Tommy Rees knows there's work to be done

SOUTH BEND, Ind. -- Like most who have watched Notre Dame this season, Brian Kelly sees the good and the bad Tommy Rees has done through four weeks.

"You could put together an incredible highlight reel with Tommy Rees this year," the second-year head coach said. "And you could also put together a blooper film. And so it's really being able to gain that consistency of play after play after play. And a lot of that is learning and experience, and that's where we're in."

Rees turned the ball over twice Saturday at Pitt, fumbling it deep in his own territory in the first quarter and throwing an interception in the end zone in the second quarter. He alone has accounted for nine of the Fighting Irish's nation-leading 15 turnovers, and he didn't even play in the first half of the first game of the season.

But almost every coach's criticism about the sophomore is immediately followed by the end result -- his 6-1 record as a starter, which could have been worse if not for his perfect fourth quarter in Saturday's comeback, which saw him complete all nine of his passes and battle through a Pitt defense that negated Michael Floyd for most of the game.

"At the end of the day, winning is the most important thing," Rees said. "But you need to stay productive and you can't put yourself, you can't put your team in situations where the game can go either way. As individual performances, you wanna be sharp, be good. But if you're winning, you can't complain too much. Like I said before, I'm pretty tough on myself. I know where I need to improve. I look forward to keep getting better and eliminating some of those mistakes."

In an ironic twist Wednesday, Week 1 starter Dayne Crist was named one of 25 finalists for the Johnny Unitas Golden Arm Award, given to the nation's outstanding quarterback. Crist, of course, was yanked at the half of the Irish's 23-20 Week 1 loss to South Florida.

The staff this week said the two still split most of the reps at about a 60-40 ratio, with Rees seeing more action. Everett Golson and Andrew Hendrix have seen some situational action on the practice field as well.

Rees spoke several hours after the Unitas announcement Wednesday, three days after Kelly reiterated that he would remain the starter, though the head coach is hoping he doesn't have to answer the same kind of questions next season.

"That's this year," Kelly said. "We better not be talking about this stuff next year or there will be another quarterback playing. But he is learning. He's got, some of the body of his work is really good and some of it needs great improvement. And he knows that, I know that and we believe that he's capable of being more consistent for a longer period of time."

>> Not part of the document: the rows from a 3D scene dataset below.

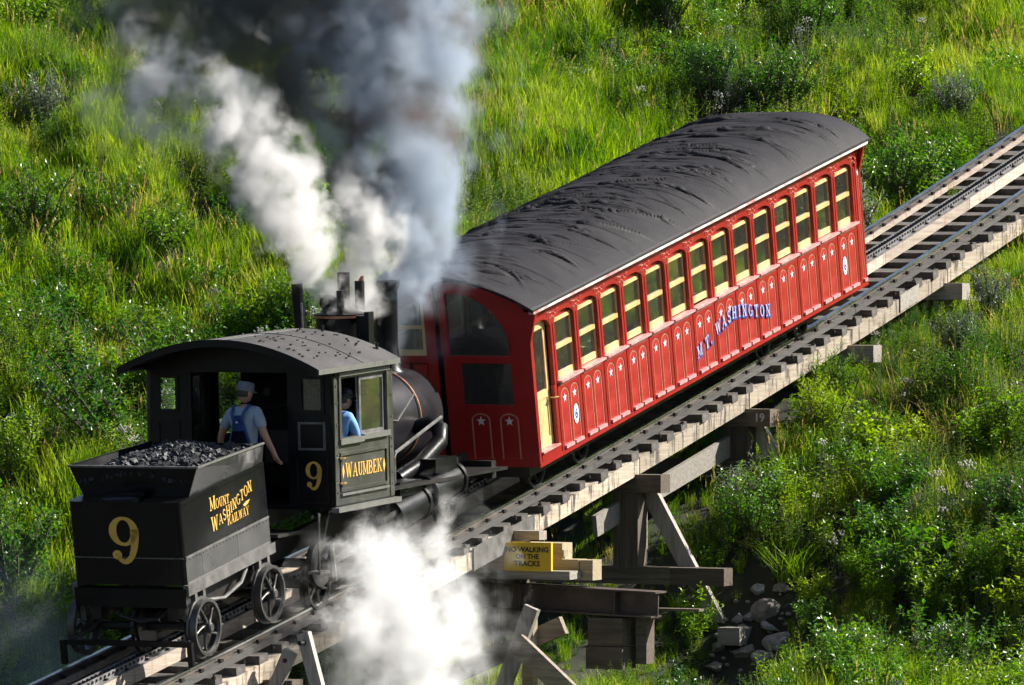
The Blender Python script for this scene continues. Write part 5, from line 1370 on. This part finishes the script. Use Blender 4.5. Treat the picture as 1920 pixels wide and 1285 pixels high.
BUSH = [
 ('alder', -6.6, 4.6, 1.15, .3, "alder bush with long slanting branches against the cab's left wall"),
 ('alder', -8.2, 6.2, .95, -.3, "slanting alder branch cluster up the slope left of the cab roof"),
 ('alder2', -7.2, 6.9, 1.1, 1.0, "bright leafy bush rising behind the cab roof's left end"),
 ('alder2', -5.2, 2.3, 1.0, 2.0, "glossy leaved bush seen through the cab's rear windows"),
 ('dense', -5.6, -.7, 1.15, .0, "dense glossy bush at the left edge beside the tender wheels"),
 ('alder2', -6.7, .9, .9, 3.0, "glossy bush at the left edge level with the tender's number"),
 ('dense2', -4.6, -1.2, .8, 1.3, "small dark bush in the haze behind the tender's left wheel"),
 ('tall', -7.7, 3.0, .75, .4, "upright leafy bush at the left edge above the tender"),
 ('dense2', -8.6, 8.6, .9, .8, "low dark bush just above the cab roof's highest point"),
 ('dense', -10.9, 9.8, .95, 1.1, "dark bush with pale leaf glints at the left edge, halfway up"),
 ('silver', -12.7, 13.3, .9, .2, "pale leaved bush near the left edge under the top grass"),
 ('dense2', -15.0, 17.2, 1.0, .7, "bush in the top left corner"),
 ('tall', -6.6, 9.3, .8, 1.9, "leafy bush behind the thin black exhaust pipe"),
 ('dense', 1.95, 5.1, .85, .5, "large dark bush below the wide plank between two bents"),
 ('silver', 1.65, 5.7, .8, 1.5, "silvery topped bush against the foot of the numbered bent"),
 ('willow', 1.75, 8.0, .85, .2, "feathery bright willow right of the number 19 cap"),
 ('willow', 1.35, 9.6, .7, 1.2, "feathery willow tucked under the trestle at mid height"),
 ('lime', 4.0, 8.6, 1.0, .9, "yellow green bush at the right edge in middle height"),
 ('round', 2.6, 7.7, .85, 2.1, "round leaved bright bush in the middle of the right bank"),
 ('large', 4.5, 4.2, 1.0, .3, "large leaved bush right of the boulders"),
 ('large', 3.4, 6.1, .8, 2.6, "large leaved dark bush upslope of the boulders"),
 ('dense', 5.2, .2, .85, 1.6, "dense bush at the bottom edge right of the gully"),
 ('alder2', 4.9, -1.6, .7, 2.8, "small bush at the bottom edge nearest the gully stones"),
 ('dense2', 5.9, 1.7, 1.0, .1, "dense bush at the bottom edge toward the right corner"),
 ('lime', 6.6, 3.4, .85, 2.2, "bright bush near the bottom right corner"),
 ('dense2', 5.6, 5.2, .9, 1.4, "dark bush at the right edge above the bottom corner"),
 ('silver', 1.75, 14.2, .75, 2.4, "silvery bush crowding the outer stringer right of the coach"),
 ('silver', 2.3, 11.6, .7, .4, "silvery bush below the last visible bent cap"),
 ('silver', -1.95, 18.3, 1.0, .9, "pale column of leaves touching the coach's upper corner"),
 ('dense', -2.0, 20.2, 1.1, 1.7, "dark bush beside the left rail above the coach"),
 ('dense2', -2.3, 22.0, 1.0, .6, "mid green bush by the left rail farther up from the coach"),
 ('tall', -3.4, 20.8, .8, 2.9, "upright bush behind the dark one beside the coach's upper end"),
 ('tall', -6.3, 23.2, .75, .2, "upright bush right behind the middle of the coach roof"),
 ('dense', -5.4, 23.9, .95, 1.2, "dark bush directly behind the highest part of the coach roof"),
 ('silver', -6.1, 23.4, .7, 2.0, "pale flowered bush poking over the coach roof"),
 ('dense2', -7.3, 24.5, .95, .9, "dark bush upslope of the coach roof's left half"),
 ('tall', -8.2, 26.0, .8, 2.3, "bush at the top edge right of the smoke"),
 ('dense', -6.4, 27.6, 1.1, .5, "dark bush at the top edge above the coach roof"),
 ('dense2', -7.6, 28.8, 1.0, 1.8, "bush touching the top edge in the middle of the hill"),
 ('lime', -4.2, 26.4, .9, .7, "light green bush high on the slope above the coach's end"),
 ('silver', -3.0, 25.2, .8, 1.1, "grey green bush high on the right slope above the rails"),
 ('dense2', -9.3, 10.6, .8, 2.7, "bush left of the white steam plume's foot"),
]
def clear_of(x, y, rad=.5):
    k = np.ones(len(x), bool)
    for b in BUSH: k &= (x - b[1]) ** 2 + (y - b[2]) ** 2 > (rad * b[3]) ** 2
    return k
def front(x, y):
    """the low ground before the trestle, where little grows tall"""
    return (x > .6) & (x < 4.4) & (y < 4.9) & (y > -9)
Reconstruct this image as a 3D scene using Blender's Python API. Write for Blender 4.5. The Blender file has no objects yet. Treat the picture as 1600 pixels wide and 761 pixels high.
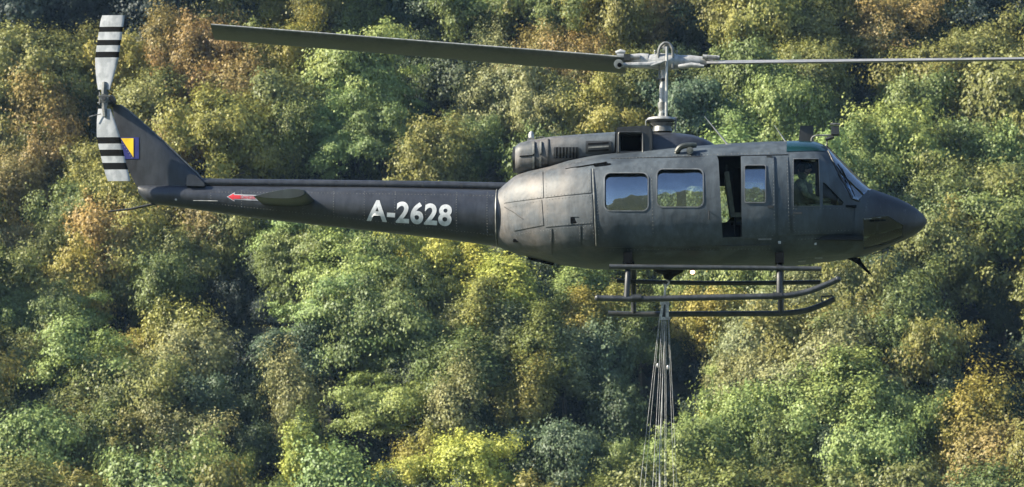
import bpy, bmesh, math, random
import numpy as np
from mathutils import Vector, Matrix, noise
from math import radians, sin, cos, pi

sc = bpy.context.scene
C = sc.collection

# ------------------------------------------------------------------ camera
PITCH = radians(5.3)
CAM = Vector((0, 0, 1.7))
cam_data = bpy.data.cameras.new('camera')
cam_data.lens = 135.0
cam_data.sensor_width = 36.0
cam_data.clip_start = 0.5
cam_data.clip_end = 6000
cam_data.dof.use_dof = True
cam_data.dof.focus_distance = 60.0
cam_data.dof.aperture_fstop = 5.0
cam = bpy.data.objects.new('camera', cam_data)
cam.location = CAM
cam.rotation_euler = (radians(90) + PITCH, 0, 0)
C.objects.link(cam)
sc.camera = cam

# ------------------------------------------------------------------ light
SUN_TO = Vector((-0.80, -0.13, 0.54)).normalized()
elev = math.asin(SUN_TO.z)
azim = math.atan2(SUN_TO.x, SUN_TO.y)          # clockwise from +Y
w = bpy.data.worlds.new("World")
sc.world = w
w.use_nodes = True
wn = w.node_tree
bg = wn.nodes['Background']
sky = wn.nodes.new('ShaderNodeTexSky')
sky.sky_type = 'NISHITA'
sky.sun_disc = False
sky.sun_elevation = elev
sky.sun_rotation = azim
sky.air_density = 1.0
sky.dust_density = 0.6
sky.ozone_density = 2.5
wn.links.new(sky.outputs[0], bg.inputs[0])
bg.inputs[1].default_value = 0.088
sd = bpy.data.lights.new('sun', 'SUN')
sd.energy = 5.0
sd.angle = radians(0.5)
sd.color = (1.0, 0.90, 0.72)
sun = bpy.data.objects.new('sun', sd)
sun.rotation_euler = SUN_TO.to_track_quat('Z', 'Y').to_euler()
C.objects.link(sun)
sc.view_settings.view_transform = 'Standard'
sc.view_settings.look = 'None'
sc.view_settings.gamma = 1
sc.view_settings.exposure = 1.65
sc.cycles.use_denoising = True
sc.cycles.max_bounces = 6
sc.cycles.diffuse_bounces = 3
sc.cycles.transparent_max_bounces = 12

# ------------------------------------------------------------------ pixel <-> place helpers
# photograph pixels (1600 x 761) are turned once into metres on a helicopter 60 m away (100 px = 1 m)
F = 135.0 / 36.0 * 1600
_cf = Vector((0, cos(PITCH), sin(PITCH)))
_cu = Vector((0, -sin(PITCH), cos(PITCH)))
_cr = Vector((1, 0, 0))
HELI = CAM + _cf * 60.0
YAW = radians(-3.0)
_R = Matrix.Rotation(YAW, 4, 'Z')
HM = Matrix.Translation(HELI) @ _R
HMI = HM.inverted()

def ray(px, py):
    return (_cf * F + _cr * (px - 800) + _cu * (380.5 - py)).normalized()

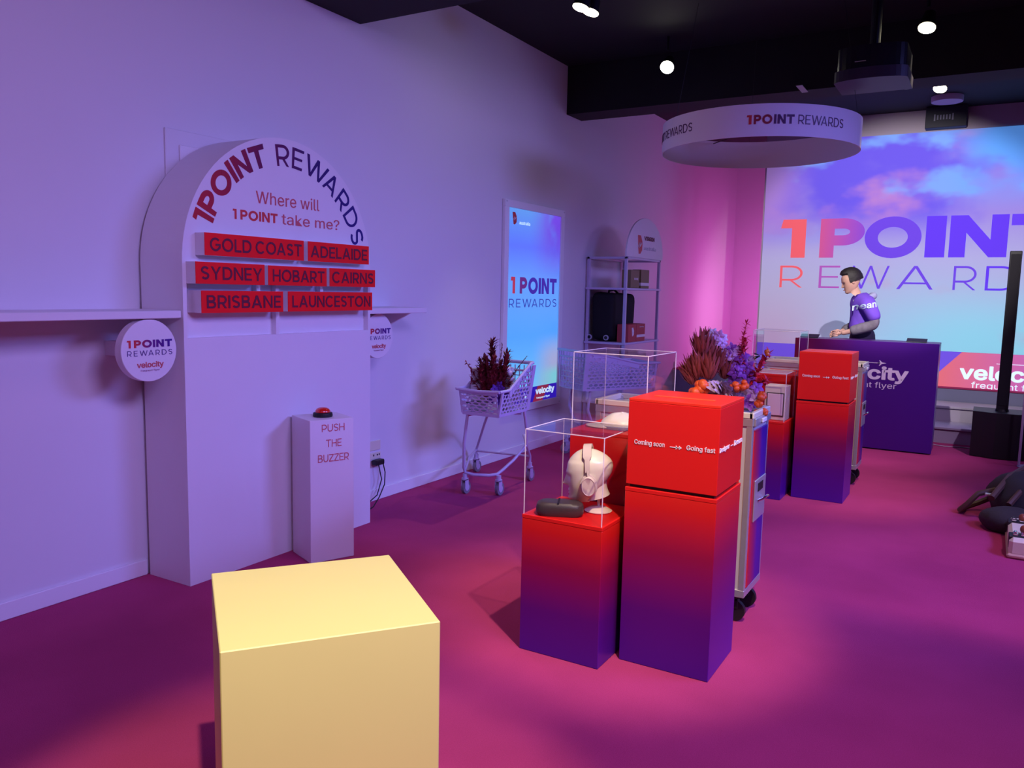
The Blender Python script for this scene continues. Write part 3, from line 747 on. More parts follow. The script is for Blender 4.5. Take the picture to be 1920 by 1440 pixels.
for i in range(25):
    t = pi*i/24
    pts.append(ec + Lf*.084*cos(t) + U*(.03 + .098*sin(t)))
bandm = MB()
vs = []; 
for i, p in enumerate(pts):
    t = pi*i/24; nrm = (Lf*cos(t)+U*sin(t)).normalized(); wd = .017 if 4 < i < 20 else .010
    for a, b in ((-1, -1), (1, -1), (1, 1), (-1, 1)): vs.append(p + F*a*wd + nrm*b*(.006 if 4 < i < 20 else .003))
fs = [(i*4+k, i*4+(k+1) % 4, (i+1)*4+(k+1) % 4, (i+1)*4+k) for i in range(24) for k in range(4)] + [(0, 1, 2, 3), (96, 97, 98, 99)]
bandm.add(vs, fs).build('headband', HPM, hp, smooth=True)
for s in (-1, 1):
    cc = ec + Lf*s*.076 - U*.028
    ax = (F*.034, U*.046, Lf*s)
    mb = MB(); mb.lathe([(.3, 0), (.95, 0), (1.05, .006), (1.05, .014), (.9, .017)], cc - Lf*s*.012, 32, ax=ax); mb.build('ear_cushion', mat('beige_cushion', (.58, .48, .42), .7), hp, smooth=True)
    mb = MB(); mb.lathe([(.9, .0), (.92, .010), (.80, .016), (.74, .014), (.001, .015)], cc + Lf*s*.006, 32, ax=ax); mb.build('ear_cup', HPM, hp, smooth=True)
    mb = MB(); mb.tube([ec + Lf*s*.084 + U*.036, cc + Lf*s*.014 + U*.036, cc + Lf*s*.014 + U*.036 + F*.018, cc + Lf*s*.012 + U*.014 + F*.031], .0045, 8); mb.build('yoke', HPM, hp, smooth=True)
# headphones case
cs = thing('headphones_case', 'dark brown zip case beside the mannequin head', 'case', (2.94, 1.50, .584))
CD = Vector((.10, -.23, 0)).normalized(); CN = Vector((-CD.y, CD.x, 0))
def capsule(mb, c, a, b, z0, z1, r=.03, top=.8, n=40):
    prof = [(.90, z0), (1.0, z0+(z1-z0)*.2), (1.0, z0+(z1-z0)*.62), (.96, z0+(z1-z0)*.85), (top, z1)]
    vs = []
    for k, z in prof:
        for i in range(n):
            t = 2*pi*i/n; x = a*k*(abs(cos(t))**.45)*(1 if cos(t) >= 0 else -1); y = b*k*(abs(sin(t))**.55)*(1 if sin(t) >= 0 else -1)
            vs.append(Vector((c[0], c[1], 0)) + CD*x + CN*y + Vector((0, 0, z)))
    m = len(prof)
    fs = [(j*n+i, j*n+(i+1) % n, (j+1)*n+(i+1) % n, (j+1)*n+i) for j in range(m-1) for i in range(n)] + [tuple(range(n))[::-1], tuple(range((m-1)*n, m*n))]
    mb.add(vs, fs)
CASEM = mat('dark_brown_case', (.055, .042, .040), .45, bump=.15, scale=300)
cc_ = (2.925, 1.475)
mb = MB(); capsule(mb, cc_, .098, .050, .5842, .6385); mb.build('case_shell', CASEM, cs, smooth=True)
mb = MB(); q = Vector((cc_[0], cc_[1], .6388)); mb.box(-.004, .004, -.046, .046, 0, .002, fr=(q - CD*.005, CD, CN, Vector((0, 0, 1)))); mb.build('strap', BLACK, cs)
# caps under the second cover
def cap_hat(c, a, s, label):
    t = thing('cap', label, 'cap', (c[0], c[1], c[2]), None)
    e1 = Vector((cos(a), sin(a), 0)); e2 = Vector((-sin(a), cos(a), 0)); ez = Vector((0, 0, 1)); c = Vector(c)
    mb = MB(); vs = []; n, m = 36, 9
    for j in range(m+1):
        ph = pi/2*j/m
        for i in range(n):
            th = 2*pi*i/n
            p = Vector((cos(ph)*cos(th)*.10, cos(ph)*sin(th)*.085, .001+.068*sin(ph)))
            p *= 1 + .05*noise.noise(p*25) + .015*abs(sin(3*th))
            vs.append(c + (e1*p.x + e2*p.y + ez*p.z)*s)
    fs = [(j*n+i, j*n+(i+1) % n, (j+1)*n+(i+1) % n, (j+1)*n+i) for j in range(m) for i in range(n)]
    mb.add(vs, fs).build('crown', CREAM, t, smooth=True)
    mb = MB(); vs = []; k = 18
    for z in (0.004, .0):
        for i in range(k+1):
            th = -pi/2 + pi*i/k
            vs.append(c + (e1*(cos(th)*.085) + e2*(sin(th)*.080) + ez*(z+.012))*s)
        for i in range(k+1):
            th = -pi/2 + pi*i/k
            vs.append(c + (e1*(.05*cos(th)+cos(th)*.115) + e2*(sin(th)*.080) + ez*(z+.004))*s)
    q = k+1
    fs = [(i, i+1, q+i+1, q+i) for i in range(k)] + [(2*q+i, 3*q+i, 3*q+i+1, 2*q+i+1) for i in range(k)] + [(q+i, q+i+1, 3*q+i+1, 3*q+i) for i in range(k)]
    mb.add(vs, fs).build('brim', CREAM, t, smooth=True)
    mb = MB(); mb.ball(c + ez*.068*s, .008*s, .008*s, .004*s); mb.build('button', CREAM, t)
    mb = MB(); mb.lathe([(.098*s, 0.0), (.101*s, .001), (.101*s, .012*s), (.098*s, .013*s)], c, 36); mb.build('sweatband', mat('grey_band', (.3, .3, .36), .7), t)
cap_hat((3.385, 1.405, .8935), 2.0, .98, 'cream cap under the clear cover behind the red box')

# boxed gadget
gd = thing('boxed_gadget', 'cream carton with a pale pink square front under the far cover', 'carton', (6.2, 1.32, .584))
mb = MB(); mb.box(6.12, 6.26, 1.238+.01, 1.405, .5845, .842, .003)
mb.build('carton', CREAM2, gd)
mb = MB(); mb.box(6.1165, 6.1197, 1.262, 1.390, .612, .790, .0015); mb.build('dark_frame', mat('dark_frame', (.10, .07, .06), .5), gd)
mb = MB(); mb.box(6.113, 6.1163, 1.270, 1.382, .622, .782, .0015); mb.build('pink_plate', mat('pale_pink', (.75, .55, .58), .5), gd)

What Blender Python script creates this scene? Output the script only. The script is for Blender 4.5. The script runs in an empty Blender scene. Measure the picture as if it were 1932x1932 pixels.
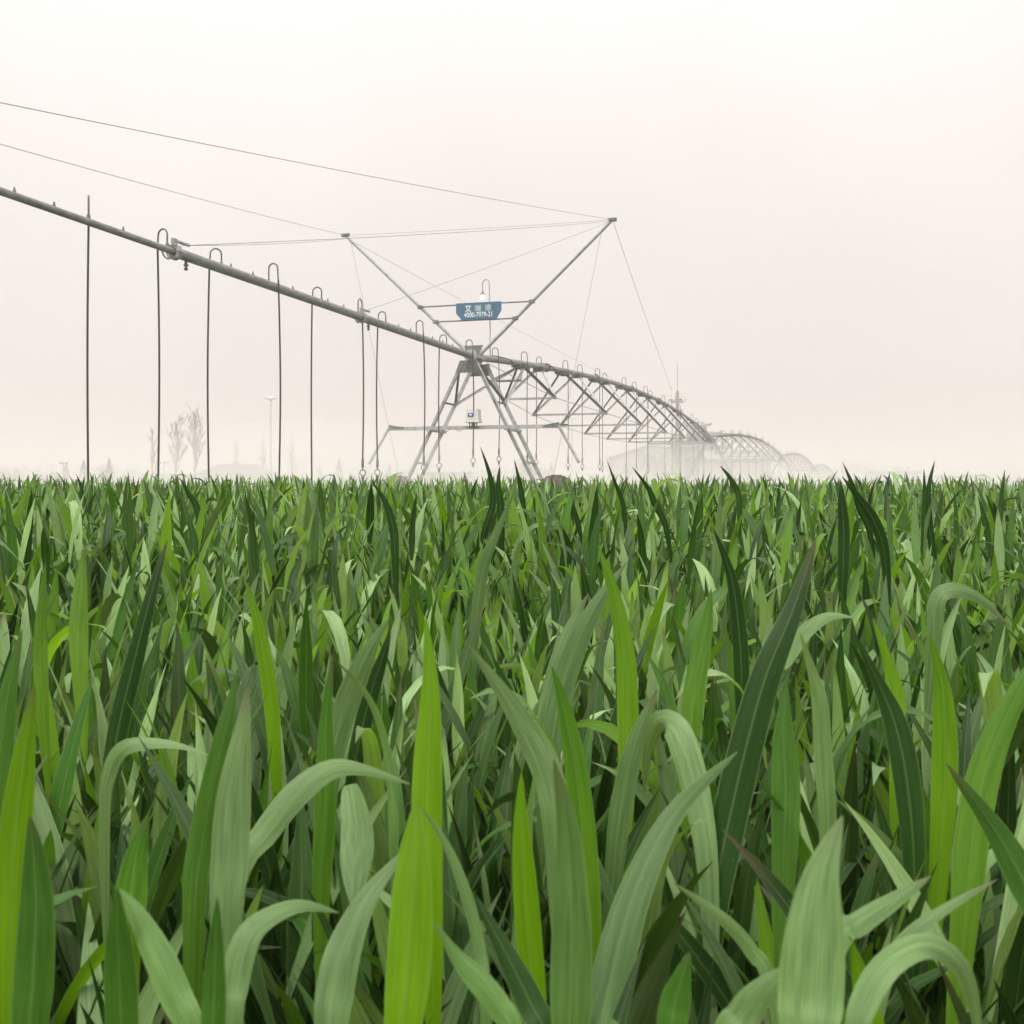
import bpy, math, random
import numpy as np
from mathutils import Vector, Matrix

random.seed(7)
RNG = np.random.default_rng(11)
SC = bpy.context.scene
COL = SC.collection
UP = Vector((0, 0, 1))
EYE = 0.75                     # camera height above the soil
FPX, CX, HY = 2070.0, 966.0, 915.0   # focal length, centre and horizon, in 1932-wide pixels


def at(x, y, d):
    """point at distance d along the view axis"""
    return Vector(((x - CX) / FPX * d, d, EYE + (HY - y) / FPX * d))


# ------------------------------------------------------------------ materials
def mat(name):
    m = bpy.data.materials.new(name)
    m.use_nodes = True
    nt = m.node_tree
    for n in list(nt.nodes):
        nt.nodes.remove(n)
    return m, nt


def N(nt, t, **kw):
    n = nt.nodes.new(t)
    for k, v in kw.items():
        if k in n.inputs.keys() if hasattr(n.inputs, 'keys') else False:
            n.inputs[k].default_value = v
        else:
            setattr(n, k, v)
    return n


def surf(name, c1, c2, scale=8.0, rough=0.6, metal=0.0, bump=0.0, spec=0.5, stretch=(1, 1, 1), detail=6.0, c3=None):
    """two (or three) tones broken up by noise, with a little bump and roughness variation"""
    m, nt = mat(name)
    out = N(nt, 'ShaderNodeOutputMaterial')
    bs = N(nt, 'ShaderNodeBsdfPrincipled')
    tc = N(nt, 'ShaderNodeTexCoord')
    mp = N(nt, 'ShaderNodeMapping')
    mp.inputs['Scale'].default_value = stretch
    nz = N(nt, 'ShaderNodeTexNoise')
    nz.inputs['Scale'].default_value = scale
    nz.inputs['Detail'].default_value = detail
    nz.inputs['Roughness'].default_value = 0.62
    rp = N(nt, 'ShaderNodeValToRGB')
    rp.color_ramp.elements[0].position = 0.3
    rp.color_ramp.elements[0].color = (*c1, 1)
    rp.color_ramp.elements[1].position = 0.7
    rp.color_ramp.elements[1].color = (*c2, 1)
    if c3:
        e = rp.color_ramp.elements.new(0.5)
        e.color = (*c3, 1)
    nt.links.new(tc.outputs['Object'], mp.inputs['Vector'])
    nt.links.new(mp.outputs['Vector'], nz.inputs['Vector'])
    nt.links.new(nz.outputs['Fac'], rp.inputs['Fac'])
    nt.links.new(rp.outputs['Color'], bs.inputs['Base Color'])
    rr = N(nt, 'ShaderNodeMapRange')
    rr.inputs['To Min'].default_value = max(0.05, rough - 0.12)
    rr.inputs['To Max'].default_value = min(1.0, rough + 0.12)
    nt.links.new(nz.outputs['Fac'], rr.inputs['Value'])
    nt.links.new(rr.outputs['Result'], bs.inputs['Roughness'])
    bs.inputs['Metallic'].default_value = metal
    bs.inputs['Specular IOR Level'].default_value = spec
    if bump:
        bp = N(nt, 'ShaderNodeBump')
        bp.inputs['Strength'].default_value = bump
        bp.inputs['Distance'].default_value = 0.02
        nt.links.new(nz.outputs['Fac'], bp.inputs['Height'])
        nt.links.new(bp.outputs['Normal'], bs.inputs['Normal'])
    nt.links.new(bs.outputs['BSDF'], out.inputs['Surface'])
    return m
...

Rees, who has thrown for 988 yards this season with seven touchdowns and six interceptions, said he focuses more on his negatives in the film room.

"Well, obviously it's not a secret, I need to cut down some of the turnovers and some of the mental mistakes," he said. "I think each week with different defenses and different situations I keep growing as a player. The last two games we come out with wins, so you can't be too upset after those. But after every game there's places where you can improve. I think just the more experience, the more games that come, I can keep developing things and work on limiting some of those mistakes."

That includes protecting the ball with two hands in the pocket or taking a sack when there is no other option downfield.

For his part, however, Rees isn't judging himself differently as a 19-year-old.

He has started seven games and finished two more, and he knows whatever learning curve he had has come and gone one-third of the way through the season.

"I think the whole being a sophomore thing isn't really that relevant anymore," Rees said. "I need to improve how I'm playing and keep getting better. It can't be a matter of age or experience. I need to be the quarterback for this football team and I need to make sure I'm limiting my mistakes and playing up to my capabilities."